The Bad Bunny Super Bowl halftime show didn’t just spark excitement. It triggered a level of performative celebration that revealed more about the country’s political and cultural temperature than about the music itself.
In preparation for the big game, watch parties across the nation leaned hard into spectacle. Super Bowl gatherings rebranded theme décor, renamed events, and curated social media moments designed less around football and more around signaling cultural alignment.
What might have once been organic enthusiasm increasingly took on the tone of intentional provocation. Provocation aimed imagined opposition rather than simple enjoyment of the performance.

This is where modern troll culture enters the conversation. Not from the political right. From a liberal online ecosystem that has grown comfortable using irony, exaggeration, and cultural dominance as tools of mockery. The Bad Bunny halftime show became less about celebrating a global artist and more about flaunting perceived moral and cultural superiority.

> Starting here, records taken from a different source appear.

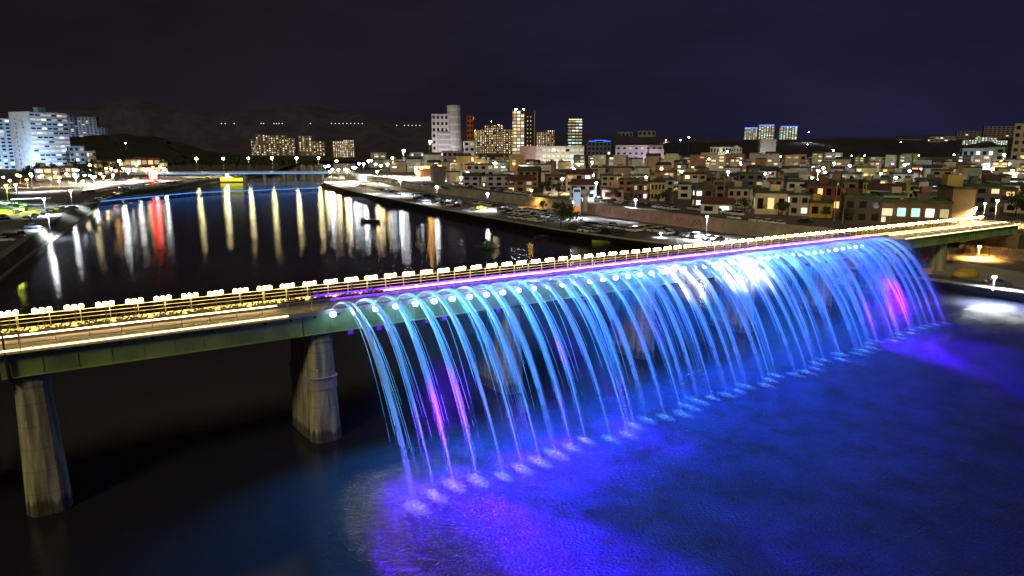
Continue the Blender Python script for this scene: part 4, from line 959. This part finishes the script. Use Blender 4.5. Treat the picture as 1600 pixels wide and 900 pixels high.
# pylon sign, cream column, shop sign board, crane
p = G(901, 336, ZU-1); d = depth(p)
t = thing('pylon_sign', 'tall blue white lit pylon sign by the town road', 'sign', p, -math.atan2(p.x, p.y)); h = 42*d/F
mb = MB(); mb.box((0, 0, h/2), (2.6, .8, h)); link('sign_body', mb.mesh('sign_body', emit('sign_blue_white', (.45, .6, .85), .55)), t)
mb = MB(); mb.box((0, -.42, h*.9), (2.2, .1, h*.1)); link('sign_header', mb.mesh('sign_header', mat('sign_blue', (.05, .15, .5), .5, 0)), t)
mb = MB(); mb.box((0, -.42, h*.2), (2.3, .1, h*.28)); link('sign_foot', mb.mesh('sign_foot', emit('sign_orange', (1, .3, .08), .7)), t)
p = G(914, 330, ZU); d = depth(p)
t = thing('gate_column', 'cream column with a wider capital right of the pylon sign', 'column', p, 0); h = 34*d/F
mb = MB(); mb.tube([(0, 0, 0), (0, 0, h*.68), (0, 0, h*.78), (0, 0, h*.97), (0, 0, h)], [.9, .85, 1.5, 1.5, .4], 10); link('column_shaft', mb.mesh('column_shaft', mat('cream_stone', (.62, .55, .35), .7, .15, 1)), t)
p = G(1384, 347, ZU); d = depth(p)
t = thing('sign_board', 'pale yellow sign board on posts in front of the low brown shop', 'sign', p, -math.atan2(p.x, p.y)+.1); h = 22*d/F
mb = MB(); mb.box((0, 0, h*.72), (15*d/F, .35, h*.5)); link('sign_panel', mb.mesh('sign_panel', emit('sign_cream', (1, .92, .6), .75)), t)
for k in (-1, 1): mb = MB(); mb.tube([(k*1.0, 0, 0), (k*1.0, 0, h*.5)], .1, 6); link('post', mb.mesh('post', M_steel), t)
mb = MB(); mb.box((-1.0, -.1, h*.2), (1.6, .3, h*.36)); link('lower_panel', mb.mesh('lower_panel', emit('sign_cream', (1, .92, .6), .75)), t)
p = G(1597, 232, 6); t = thing('tower_crane', 'dark tower crane behind the cream building at the right edge', 'crane', (p.x*.04+1500*0+900, 1230, 6), 0)
mb = MB()
for k in range(22):
    z = k*4.5; mb.tube([(-1.2, -1.2, z), (1.2, -1.2, z+4.5)], .18, 4); mb.tube([(1.2, 1.2, z), (-1.2, 1.2, z+4.5)], .18, 4)
for a, b in ((-1.2, -1.2), (1.2, -1.2), (1.2, 1.2), (-1.2, 1.2)): mb.tube([(a, b, 0), (a, b, 100)], .25, 4)
link('mast', mb.mesh('mast', M_concd), t)
mb = MB(); mb.tube([(-48, 0, 99), (14, 0, 99)], .7, 4); mb.tube([(0, 0, 107), (-40, 0, 99.5)], .15, 4); mb.tube([(0, 0, 107), (12, 0, 99.5)], .15, 4); mb.tube([(0, 0, 98), (0, 0, 107)], .5, 4); link('jib', mb.mesh('jib', M_concd), t)

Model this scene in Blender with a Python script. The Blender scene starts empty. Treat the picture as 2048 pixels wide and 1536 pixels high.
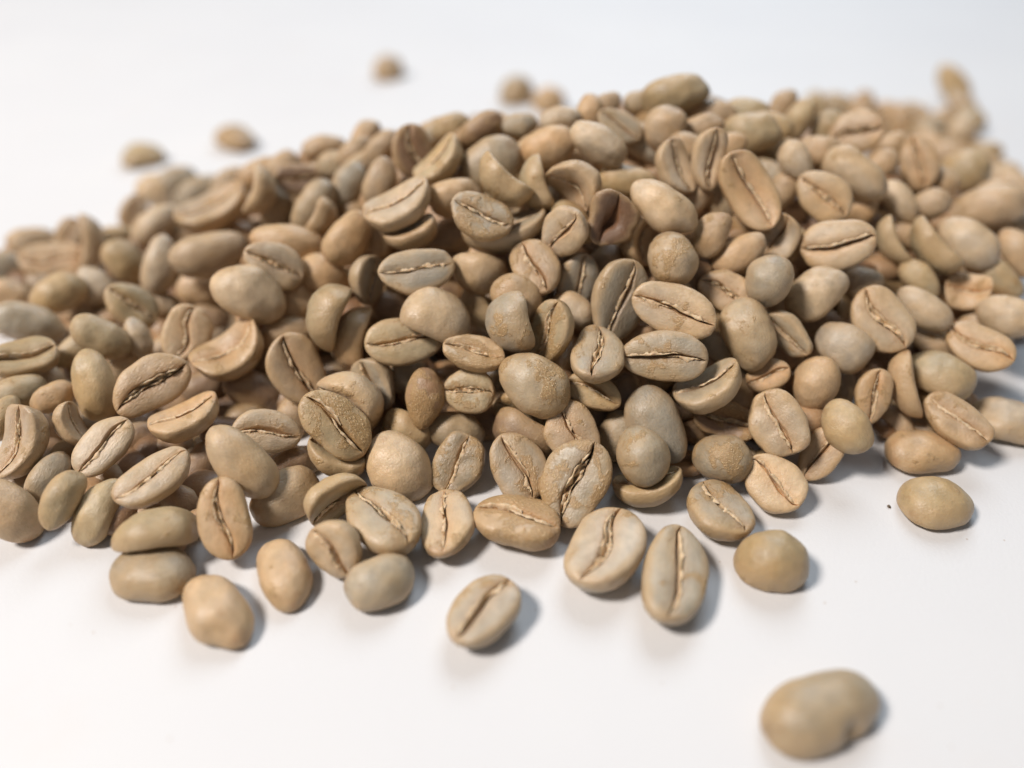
import bpy, bmesh, math, random
from mathutils import Vector, Quaternion, Matrix, noise
from math import sin, cos, pi, exp, radians

scene = bpy.context.scene
COL = scene.collection
scene.unit_settings.system = 'METRIC'
scene.unit_settings.scale_length = 0.01          # one unit is one centimetre

# ------------------------------------------------------------------ camera
cam_data = bpy.data.cameras.new('camera')
cam_data.sensor_width = 36.0
cam_data.lens = 26.016
cam_data.clip_start = 0.05
cam_data.clip_end = 1000.0
cam_data.dof.use_dof = True
cam_data.dof.focus_distance = 8.35
cam_data.dof.aperture_fstop = 26.016e-3 / 0.37   # 3.7 mm wide pupil, in centimetres
cam = bpy.data.objects.new('camera', cam_data)
COL.objects.link(cam)
cam.location = (0, 0, 6.5)
cam.rotation_euler = (radians(90 - 39.5), 0, 0)
scene.camera = cam

# ------------------------------------------------------------------ light
world = bpy.data.worlds.new('World')
scene.world = world
world.use_nodes = True
bg = world.node_tree.nodes['Background']
bg.inputs['Color'].default_value = (0.90, 0.95, 1.04, 1)
bg.inputs['Strength'].default_value = 0.14

def area(name, loc, target, size, energy, color):
    d = bpy.data.lights.new(name, 'AREA')
    d.shape = 'DISK'
    d.size = size
    d.energy = energy
    d.color = color
    o = bpy.data.objects.new(name, d)
    COL.objects.link(o)
    o.location = loc
    o.rotation_euler = (Vector(target) - Vector(loc)).to_track_quat('-Z', 'Y').to_euler()
    return o

area('warm_window_light', (-48, -7, 70), (0, 10, 0), 20, 92000, (1.0, 0.92, 0.855))
area('cool_back_light', (16, 66, 60), (0, 10, 0), 52, 43000, (0.76, 0.88, 1.0))

scene.view_settings.view_transform = 'Standard'
scene.view_settings.look = 'None'
scene.view_settings.exposure = 0.0
scene.view_settings.gamma = 1.0
scene.cycles.max_bounces = 8

# ------------------------------------------------------------------ materials
def new_mat(name):
    m = bpy.data.materials.new(name)
    m.use_nodes = True
    nt = m.node_tree
    return m, nt, nt.nodes, nt.links, nt.nodes['Principled BSDF']

def math_node(nt, op, a, b=None, c=None, clamp=False):
    n = nt.nodes.new('ShaderNodeMath')
    n.operation = op
    n.use_clamp = clamp
    for i, v in enumerate((a, b, c)):
        if v is None:
            continue
        if isinstance(v, (int, float)):
            n.inputs[i].default_value = v
        else:
            nt.links.new(v, n.inputs[i])
    return n.outputs[0]

def mix_col(nt, fac, a, b, mode='MIX'):
    n = nt.nodes.new('ShaderNodeMix')
    n.data_type = 'RGBA'
    n.blend_type = mode
    for s, v in ((n.inputs[0], fac), (n.inputs[6], a), (n.inputs[7], b)):
        if isinstance(v, (int, float)):
            s.default_value = v
        elif isinstance(v, tuple):
            s.default_value = v
        else:
            nt.links.new(v, s)
    return n.outputs[2]

def map_range(nt, v, a, b, c, d, smooth=False):
    n = nt.nodes.new('ShaderNodeMapRange')
    n.clamp = True
    if smooth:
        n.interpolation_type = 'SMOOTHSTEP'
    for i, x in enumerate((v, a, b, c, d)):
        if isinstance(x, (int, float)):
            n.inputs[i].default_value = x
        else:
            nt.links.new(x, n.inputs[i])
    return n.outputs[0]

def noise_tex(nt, vec, scale, detail=3.0, rough=0.55, w=None, dist=0.0):
    n = nt.nodes.new('ShaderNodeTexNoise')
    n.noise_dimensions = '4D' if w is not None else '3D'
    nt.links.new(vec, n.inputs['Vector'])
    n.inputs['Scale'].default_value = scale
    n.inputs['Detail'].default_value = detail
    n.inputs['Roughness'].default_value = rough
    n.inputs['Distortion'].default_value = dist
    if w is not None:
        nt.links.new(w, n.inputs['W'])
    return n.outputs[0]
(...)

Watch parties weren’t just parties; they were statements.
Social media amplified the moment. Videos and posts framed the event as a victory lap, often positioning critics, real or assumed, as out-of-touch, regressive, or hostile to diversity. In many cases, the outrage’s preemptively manufactured, with users reacting loudly to opposition that hadn’t meaningfully materialized.
A Vicious Cycle
The result was a feedback loop of overreaction feeding on itself, turning a pop culture milestone into a political performance.
This dynamic highlights a broader shift in American culture. Troll behavior’s no longer confined to the fringes or tied to a single ideology. It has been normalized, weaponized, and, in this case, celebrated by those who believe themselves to be on the “correct” side of history.

Excessive celebration became a form of soft aggression, using culture as a cudgel rather than a bridge.
None of this diminishes Bad Bunny’s impact or success. His rise and influence are undeniable, and his presence on one of the world’s biggest stages is historically significant. But the national reaction surrounding the halftime show underscores how fractured shared cultural moments have become.
The Super Bowl used to be one of the last events that cut across political and cultural lines. Now, even the halftime show serves as a mirror, reflecting a nation more interested in trolling one another than simply enjoying the moment together.